DATASET CONTENT ▸
——
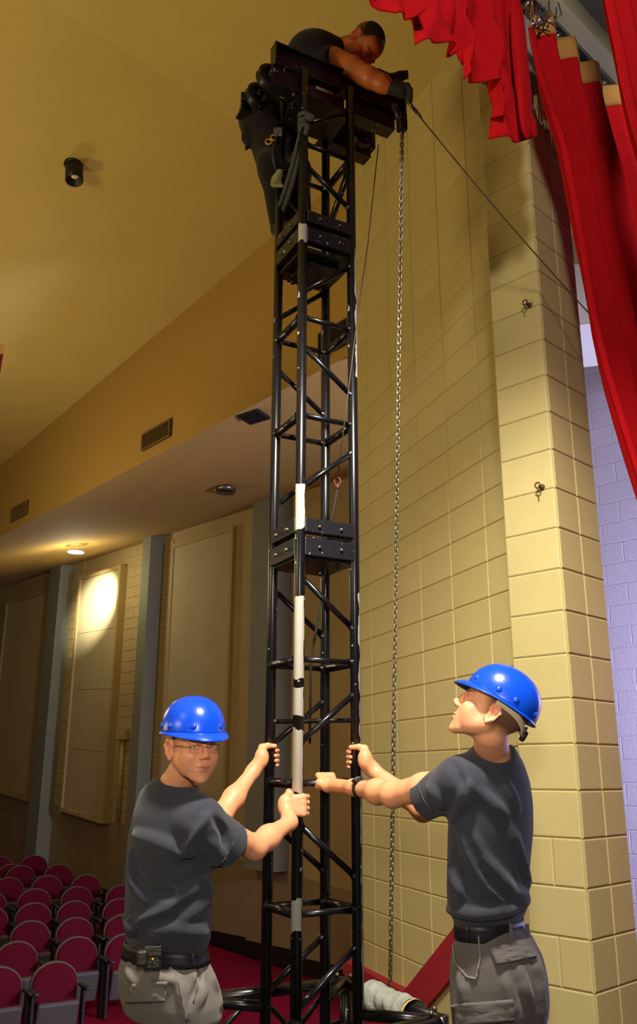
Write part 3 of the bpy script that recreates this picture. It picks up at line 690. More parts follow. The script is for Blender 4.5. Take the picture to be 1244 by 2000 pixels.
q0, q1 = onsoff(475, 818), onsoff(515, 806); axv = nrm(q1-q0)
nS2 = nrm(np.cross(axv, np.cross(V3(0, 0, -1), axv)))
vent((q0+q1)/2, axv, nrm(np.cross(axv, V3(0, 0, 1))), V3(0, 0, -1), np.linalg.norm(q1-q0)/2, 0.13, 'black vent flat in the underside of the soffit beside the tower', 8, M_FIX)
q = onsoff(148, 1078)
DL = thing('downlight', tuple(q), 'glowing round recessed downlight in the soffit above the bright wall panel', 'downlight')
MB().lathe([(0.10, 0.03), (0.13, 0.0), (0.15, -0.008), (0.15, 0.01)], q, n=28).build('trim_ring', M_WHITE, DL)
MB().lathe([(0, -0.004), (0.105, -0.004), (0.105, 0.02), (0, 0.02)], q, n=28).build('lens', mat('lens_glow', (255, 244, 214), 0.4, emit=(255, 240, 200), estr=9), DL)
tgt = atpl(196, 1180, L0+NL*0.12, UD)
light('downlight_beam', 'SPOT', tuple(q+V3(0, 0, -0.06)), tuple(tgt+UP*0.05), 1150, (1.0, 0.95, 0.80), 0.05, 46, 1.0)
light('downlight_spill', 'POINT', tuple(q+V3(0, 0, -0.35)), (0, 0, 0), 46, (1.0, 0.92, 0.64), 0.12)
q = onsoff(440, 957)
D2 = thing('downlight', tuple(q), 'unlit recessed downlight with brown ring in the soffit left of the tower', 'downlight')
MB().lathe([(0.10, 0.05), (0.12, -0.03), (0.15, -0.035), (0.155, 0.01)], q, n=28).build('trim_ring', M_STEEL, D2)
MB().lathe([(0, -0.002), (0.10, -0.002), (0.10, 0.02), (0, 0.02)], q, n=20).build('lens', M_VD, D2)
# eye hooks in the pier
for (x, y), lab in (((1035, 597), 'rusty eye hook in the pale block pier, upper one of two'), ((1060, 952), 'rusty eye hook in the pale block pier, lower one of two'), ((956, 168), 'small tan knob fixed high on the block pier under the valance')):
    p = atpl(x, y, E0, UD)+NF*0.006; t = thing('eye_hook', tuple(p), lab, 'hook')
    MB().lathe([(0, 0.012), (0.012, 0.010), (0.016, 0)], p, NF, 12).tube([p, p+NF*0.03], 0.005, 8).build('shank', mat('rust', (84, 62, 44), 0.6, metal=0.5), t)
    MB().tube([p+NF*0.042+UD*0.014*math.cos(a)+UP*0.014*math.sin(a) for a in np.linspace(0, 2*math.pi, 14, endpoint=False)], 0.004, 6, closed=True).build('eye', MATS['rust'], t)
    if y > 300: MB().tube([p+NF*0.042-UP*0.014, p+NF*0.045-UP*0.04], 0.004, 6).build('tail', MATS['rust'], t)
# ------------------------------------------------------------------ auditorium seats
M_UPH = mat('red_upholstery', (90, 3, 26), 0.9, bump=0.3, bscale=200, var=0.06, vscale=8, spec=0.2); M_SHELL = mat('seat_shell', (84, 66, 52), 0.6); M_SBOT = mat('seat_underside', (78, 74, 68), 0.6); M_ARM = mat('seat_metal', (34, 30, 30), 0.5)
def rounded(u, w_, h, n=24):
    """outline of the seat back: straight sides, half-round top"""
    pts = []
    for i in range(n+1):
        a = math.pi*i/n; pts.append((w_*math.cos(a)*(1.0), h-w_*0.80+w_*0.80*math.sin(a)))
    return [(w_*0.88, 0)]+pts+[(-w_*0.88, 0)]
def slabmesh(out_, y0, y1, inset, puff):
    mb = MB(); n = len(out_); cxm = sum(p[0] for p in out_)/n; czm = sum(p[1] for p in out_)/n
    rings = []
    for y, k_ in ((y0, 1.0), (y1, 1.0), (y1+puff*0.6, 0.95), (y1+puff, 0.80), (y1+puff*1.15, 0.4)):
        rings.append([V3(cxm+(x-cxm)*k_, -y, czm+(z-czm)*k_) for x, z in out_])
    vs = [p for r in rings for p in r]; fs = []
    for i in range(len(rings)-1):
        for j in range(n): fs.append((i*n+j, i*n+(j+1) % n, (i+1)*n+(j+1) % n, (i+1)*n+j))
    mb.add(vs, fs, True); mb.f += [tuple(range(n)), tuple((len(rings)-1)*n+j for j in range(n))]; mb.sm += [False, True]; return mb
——
WHAT THE TASK REQUIRES ▸ Copy all the lines of data exactly as they appear, dropping any images.

CORRECT RESPONSE ▸
Write part 3 of the bpy script that recreates this picture. It picks up at line 690. More parts follow. The script is for Blender 4.5. Take the picture to be 1244 by 2000 pixels.
q0, q1 = onsoff(475, 818), onsoff(515, 806); axv = nrm(q1-q0)
nS2 = nrm(np.cross(axv, np.cross(V3(0, 0, -1), axv)))
vent((q0+q1)/2, axv, nrm(np.cross(axv, V3(0, 0, 1))), V3(0, 0, -1), np.linalg.norm(q1-q0)/2, 0.13, 'black vent flat in the underside of the soffit beside the tower', 8, M_FIX)
q = onsoff(148, 1078)
DL = thing('downlight', tuple(q), 'glowing round recessed downlight in the soffit above the bright wall panel', 'downlight')
MB().lathe([(0.10, 0.03), (0.13, 0.0), (0.15, -0.008), (0.15, 0.01)], q, n=28).build('trim_ring', M_WHITE, DL)
MB().lathe([(0, -0.004), (0.105, -0.004), (0.105, 0.02), (0, 0.02)], q, n=28).build('lens', mat('lens_glow', (255, 244, 214), 0.4, emit=(255, 240, 200), estr=9), DL)
tgt = atpl(196, 1180, L0+NL*0.12, UD)
light('downlight_beam', 'SPOT', tuple(q+V3(0, 0, -0.06)), tuple(tgt+UP*0.05), 1150, (1.0, 0.95, 0.80), 0.05, 46, 1.0)
light('downlight_spill', 'POINT', tuple(q+V3(0, 0, -0.35)), (0, 0, 0), 46, (1.0, 0.92, 0.64), 0.12)
q = onsoff(440, 957)
D2 = thing('downlight', tuple(q), 'unlit recessed downlight with brown ring in the soffit left of the tower', 'downlight')
MB().lathe([(0.10, 0.05), (0.12, -0.03), (0.15, -0.035), (0.155, 0.01)], q, n=28).build('trim_ring', M_STEEL, D2)
MB().lathe([(0, -0.002), (0.10, -0.002), (0.10, 0.02), (0, 0.02)], q, n=20).build('lens', M_VD, D2)
# eye hooks in the pier
for (x, y), lab in (((1035, 597), 'rusty eye hook in the pale block pier, upper one of two'), ((1060, 952), 'rusty eye hook in the pale block pier, lower one of two'), ((956, 168), 'small tan knob fixed high on the block pier under the valance')):
    p = atpl(x, y, E0, UD)+NF*0.006; t = thing('eye_hook', tuple(p), lab, 'hook')
    MB().lathe([(0, 0.012), (0.012, 0.010), (0.016, 0)], p, NF, 12).tube([p, p+NF*0.03], 0.005, 8).build('shank', mat('rust', (84, 62, 44), 0.6, metal=0.5), t)
    MB().tube([p+NF*0.042+UD*0.014*math.cos(a)+UP*0.014*math.sin(a) for a in np.linspace(0, 2*math.pi, 14, endpoint=False)], 0.004, 6, closed=True).build('eye', MATS['rust'], t)
    if y > 300: MB().tube([p+NF*0.042-UP*0.014, p+NF*0.045-UP*0.04], 0.004, 6).build('tail', MATS['rust'], t)
# ------------------------------------------------------------------ auditorium seats
M_UPH = mat('red_upholstery', (90, 3, 26), 0.9, bump=0.3, bscale=200, var=0.06, vscale=8, spec=0.2); M_SHELL = mat('seat_shell', (84, 66, 52), 0.6); M_SBOT = mat('seat_underside', (78, 74, 68), 0.6); M_ARM = mat('seat_metal', (34, 30, 30), 0.5)
def rounded(u, w_, h, n=24):
    """outline of the seat back: straight sides, half-round top"""
    pts = []
    for i in range(n+1):
        a = math.pi*i/n; pts.append((w_*math.cos(a)*(1.0), h-w_*0.80+w_*0.80*math.sin(a)))
    return [(w_*0.88, 0)]+pts+[(-w_*0.88, 0)]
def slabmesh(out_, y0, y1, inset, puff):
    mb = MB(); n = len(out_); cxm = sum(p[0] for p in out_)/n; czm = sum(p[1] for p in out_)/n
    rings = []
    for y, k_ in ((y0, 1.0), (y1, 1.0), (y1+puff*0.6, 0.95), (y1+puff, 0.80), (y1+puff*1.15, 0.4)):
        rings.append([V3(cxm+(x-cxm)*k_, -y, czm+(z-czm)*k_) for x, z in out_])
    vs = [p for r in rings for p in r]; fs = []
    for i in range(len(rings)-1):
        for j in range(n): fs.append((i*n+j, i*n+(j+1) % n, (i+1)*n+(j+1) % n, (i+1)*n+j))
    mb.add(vs, fs, True); mb.f += [tuple(range(n)), tuple((len(rings)-1)*n+j for j in range(n))]; mb.sm += [False, True]; return mb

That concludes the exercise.